Now how I was supported financially on my mission is interesting. I had been working as an aprrentice at E. K. Cole in Southend. They decided to close down and merge with M.E.L. in Crawley. We were offered new jobs in Crawley or a pay out. I took the money and put it towards serving a mission. But that covered only about one fifth of the costs for a two year period away from home. I therefore, at the start of my mission, was sponsored by an unknown donor in the U.S.A. Each week I received a Cheque from someone with the surname Harper. One day when knocking on doors in Rawtenstall, the first town I was sent to, a lady began talking about a young man who years ago had joined the Mormons and who emigrated to the U.S. He prospered and in later life turned his attention and his wealth towards the town of his birth. He assisted in aquiring the land to build the chapel on and became well known amongst the members of the fledgling branch. But, not long before my mission, he passed away. His family name was Harper.
I was being supported on my mission by the widow of a man who was born in the first town I laboured in. I asked my mission president if there had been a request made from the Harper family. He told me that prior to my arriving on my mission the town had been closed to missionaries. We had been sent to re-open the town to the restored gospel. There had been no communication, at least not from this world, as to where I was to be sent. Years later I attended an anniversary celebration of the Rawtenstall ward and asked about this brother Harper wondering if this whole thing was a distorted memory. The members there confirmed the story of Brother Harper.
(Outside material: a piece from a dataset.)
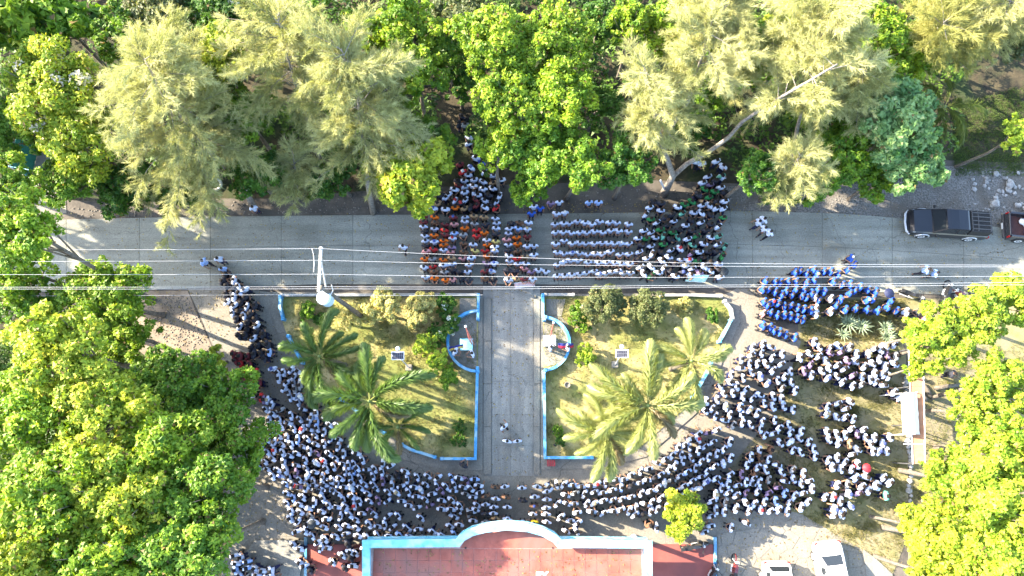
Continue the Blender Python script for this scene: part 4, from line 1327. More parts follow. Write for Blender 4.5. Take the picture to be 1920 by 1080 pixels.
def greenhouse(t, paint, xb0, xt0, xt1, xb1, zb, zt, wb, wt, win_split):
    """cabin: windscreen from xb0 (base) to xt0 (roof), roof to xt1, rear glass down to xb1"""
    g = MB()
    rings = [[(xb0, -wb, zb), (xb0 - .01, -wb, zb + .01), (xb0 - .01, wb, zb + .01), (xb0, wb, zb)],
             [(xt0, -wb * .98, zb), (xt0, -wt, zt - .05), (xt0, wt, zt - .05), (xt0, wb * .98, zb)],
             [(xt0 - .25, -wb * .98, zb), (xt0 - .25, -wt * .96, zt), (xt0 - .25, wt * .96, zt), (xt0 - .25, wb * .98, zb)],
             [((xt0 + xt1) / 2, -wb, zb), ((xt0 + xt1) / 2, -wt * .96, zt + .03), ((xt0 + xt1) / 2, wt * .96, zt + .03), ((xt0 + xt1) / 2, wb, zb)],
             [(xt1 + .12, -wb, zb), (xt1 + .12, -wt * .95, zt), (xt1 + .12, wt * .95, zt), (xt1 + .12, wb, zb)],
             [(xt1, -wb, zb), (xt1, -wt * .95, zt - .04), (xt1, wt * .95, zt - .04), (xt1, wb, zb)],
             [(xb1, -wb * .97, zb), (xb1 + .01, -wb * .97, zb + .01), (xb1 + .01, wb * .97, zb + .01), (xb1, wb * .97, zb)]]
    g.loft(rings); g.build("cabin", paint, t)
    w = MB(); k = .10
    def L(a, b, u): return tuple(a[i] + (b[i] - a[i]) * u for i in range(3))
    A, B = (xb0, -wb, zb), (xb0, wb, zb); C, D = (xt0, wt, zt - .05), (xt0, -wt, zt - .05)
    def inset(A, B, C, D, m1=.08, m2=.08):
        a = L(L(A, B, m1), L(D, C, m1), m2); b = L(L(A, B, 1 - m1), L(D, C, 1 - m1), m2)
        c = L(L(A, B, 1 - m1), L(D, C, 1 - m1), 1 - m2); d = L(L(A, B, m1), L(D, C, m1), 1 - m2)
        return a, b, c, d
    quad(w, *inset(A, B, C, D, .05, .10), off=.012); w.build("windscreen", m_glass, t)
    w = MB(); A, B = (xb1, wb * .97, zb), (xb1, -wb * .97, zb); C, D = (xt1, -wt * .95, zt - .04), (xt1, wt * .95, zt - .04)
    quad(w, *inset(A, B, C, D, .08, .10), off=.012); w.build("rear_window", m_glass, t)
    for s in (-1, 1):
        for (u0, u1) in win_split:
            w = MB()
            xa, xc = xt0 + (xt1 - xt0) * u0, xt0 + (xt1 - xt0) * u1
            xf = (xb0 - xt0) * .75 * (1 if u0 == 0 else 0)
            p = [(xa + xf, s * wb, zb), (xc, s * wb, zb), (xc, s * wt * .96, zt - .04), (xa, s * wt * .96, zt - .04)]
            if s < 0: p = [p[1], p[0], p[3], p[2]]
            quad(w, *inset(*p, .06, .14), off=.012); w.build("side_window", m_glass, t)


def pickup(px, py, head, paint, label, canopy=True):
    p = G(px, py, .0)
    t = empty("pickup_truck", (p.x, p.y, .06), head, label, "pickup")
    b = MB()
    S = [(2.55, .62, .42, .58, .66), (2.50, .78, .36, .70, .80), (2.30, .85, .32, .86, .96), (1.75, .89, .32, .94, 1.04), (1.15, .90, .32, .98, 1.10),
         (0.0, .90, .32, 1.0, 1.12), (-1.0, .90, .32, 1.0, 1.12), (-2.2, .90, .36, 1.0, 1.10), (-2.5, .88, .42, .98, 1.07), (-2.58, .80, .5, .9, 1.0)]
    if not canopy: S = [s for s in S if s[0] > -.5] + [(-.62, .90, .32, 1.0, 1.12)]
    b.loft([ring(*s) for s in S]); b.build("body", paint, t)
    if canopy:
        greenhouse(t, paint, 1.20, .50, -.95, -1.02, 1.10, 1.72, .82, .70, [(0, .48), (.54, 1.0)])
        c = MB(); c.loft([[(x, -.82, 1.09), (x, -.72 * k, 1.60), (x, .72 * k, 1.60), (x, .82, 1.09)] for x, k in ((-1.06, 1), (-1.8, 1.01), (-2.42, .98))]); c.build("bed_canopy", m_black, t)
        for y in (-.55, -.28, 0, .28, .55):
            r = MB(); r.tube([(-1.1, y, 1.70), (-2.35, y, 1.70)], .03, 6); r.build("rack_bar", m_darkmetal, t)
        for x in (-1.12, -1.5, -2.3):
            r = MB(); r.tube([(x, -.68, 1.62), (x, -.6, 1.68), (x, .6, 1.68), (x, .68, 1.62)], .028, 6); r.build("rack_crossbar", m_darkmetal, t)
        st_ = MB(); st_.lathe([(.16, 0), (.19, .015), (.16, .03)], (.35, .36, 1.05), 12, 'X'); st_.build("steering_wheel", m_black, t)
    else:
        greenhouse(t, paint, 1.20, .50, -.45, -.58, 1.10, 1.72, .82, .70, [(0, .9)])
        fl = MB(); fl.box((-1.62, 0, .62), (1.9, 1.5, .06)); fl.build("bed_floor", M("red_bed", (.05, .022, .019), (.085, .036, .03), scale=5, rough=.7), t)
        for s in (-1, 1):
            w = MB(); w.loft([[(x, s * .74, .36), (x, s * .74, 1.10), (x, s * .86, 1.12), (x, s * .90, 1.0), (x, s * .90, .36)] for x in (-.64, -1.6, -2.5)]); w.build("bed_side", paint, t)
        g = MB(); g.box((-2.54, 0, .80), (.09, 1.62, .56), bev=.03); g.build("tailgate", paint, t)
        g = MB(); g.box((-2.64, 0, .50), (.16, 1.7, .18), bev=.05); g.build("rear_bumper", paint, t)
    f = MB(); f.tube([(2.42, -.82, .55), (2.60, -.6, .52), (2.66, 0, .52), (2.60, .6, .52), (2.42, .82, .55)], .07, 6); f.build("front_bumper", m_metal, t)
    for s in (-1, 1):
        h = MB(); h.loft([[(2.28, s * .62, .82), (2.28, s * .80, .80), (2.24, s * .80, .93), (2.24, s * .62, .96)], [(2.46, s * .60, .70), (2.44, s * .76, .70), (2.34, s * .78, .88), (2.36, s * .60, .89)]]); h.build("headlight", M("lamp_glass", (.6, .62, .64), rough=.1), t)
        l = MB(); l.box((-2.56, s * .82, .85), (.08, .12, .3), bev=.02); l.build("tail_light", M("red_lamp", (.35, .01, .01), rough=.2), t)
        m_ = MB(); m_.box((1.0, s * 1.02, 1.14), (.12, .2, .16), bev=.03); m_.tube([(1.0, s * .88, 1.08), (1.0, s * .98, 1.12)], .03, 5); m_.build("mirror", m_black, t)
        for x in (1.55, -1.6): wheel(t, x, s * .80, .37, .25, s)
        a = MB()
        for x in (1.55, -1.6):
            pts = [(x + .45 * math.cos(R(k)), s * .905, .40 + .45 * math.sin(R(k))) for k in range(0, 181, 20)]
            a.tube(pts, .035, 5)
        a.build("wheel_arch", m_metal if canopy else m_black, t)
    pl = MB(); pl.box((-2.66 if canopy else -2.73, 0, .72 if canopy else .52), (.015, .42, .13)); pl.build("number_plate", m_white, t)
    return t


navy = car_paint("black_navy_paint", (.006, .007, .011), .3, .35)
p1 = pickup(1762, 426, R(176), navy, "dark navy pickup with rack over its rear, parked on the road", True)
p2 = pickup(1944, 436, R(-6) + math.pi * 0, car_paint("dark_grey_paint", (.03, .03, .033)), "dark pickup with open red-floored bed, cut by the right edge", False)
# cargo in the open bed
bedm = p2.matrix_basis
def cargo(name, me, off, label, cat):
    o = mobj(name, me, None, label=label, cat=cat)
    o.matrix_world = Matrix.Translation(p2.location) @ Matrix.Rotation(p2.rotation_euler.z, 4, 'Z') @ Matrix.Translation(off)
    return o
cb = MB(); cb.box((0, 0, .16), (.5, .42, .30), bev=.03); cb.box((0, 0, .34), (.54, .46, .06), bev=.02)
cargo("cooler_box", cb.mesh("cooler_box", M("cooler_blue", (.03, .12, .42), rough=.4)), (-1.15, -.3, .66), "blue cooler box in the open pickup bed", "box")
for k, (x, y) in enumerate(((-1.55, .35), (-1.3, .2), (-1.2, .5))):
    sk = MB(); rr = random.Random(k)
    sk.lathe([(.05, 0), (.20, .04), (.23, .14), (.16, .26), (.05, .34), (.08, .38)], (0, 0, 0), 9)
    cargo("sack", sk.mesh("sack", m_white, True), (x, y, .66), ("white tied sack in the pickup bed nearest the tailgate", "white tied sack in the middle of the pickup bed", "white tied sack against the pickup bed's far side")[k], "sack")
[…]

17 years after my mission, now married and with six children we found living in the south of England rather expensive. I was teaching in London, my pay was poor and we had to make a change. After prayer and discussing it with our children we decided to move north where houses and the cost of living was cheaper. But just where in the north we would live we did not know. With our children in our car we went exploring. We went up the east side of England into Yorkshire but felt nowhere was right. Then eventually we crossed the Pennine hills into Lancashire, a very wet part of England. As we drove down into a town on a wet rainy day, Eileen, like Brigham Young, said ‘this is the place!’ It was that same town I was first sent to on my mission, just a few miles from Burnley.
Another story from those early days of my mission must also be told. Of course it was just another one of those coincidences....
One morning I was out tracting with a zone leader instead of my usual companion. He had that week received a letter from home giving him information about his ancestors who came from a place called Haslingden in Lancashire. That day, we were knocking on doors down the main street in Haslingden and came to this old church. We walked in through the gates, he took out the letter he had received and read it. Then we looked down at where we were standing. It is not unusual in England for gravestones to be laid flat around the church. We read the gravestone on which we were standing and on it were the names in his letter. It was a family grave and on it were other names of his family which he was able to send to his family back home. We were together as companions just that once. I had decided where to tract that morning, or so I thought.
So, who was influencing me where to go tracting that one morning when I was with a different companion?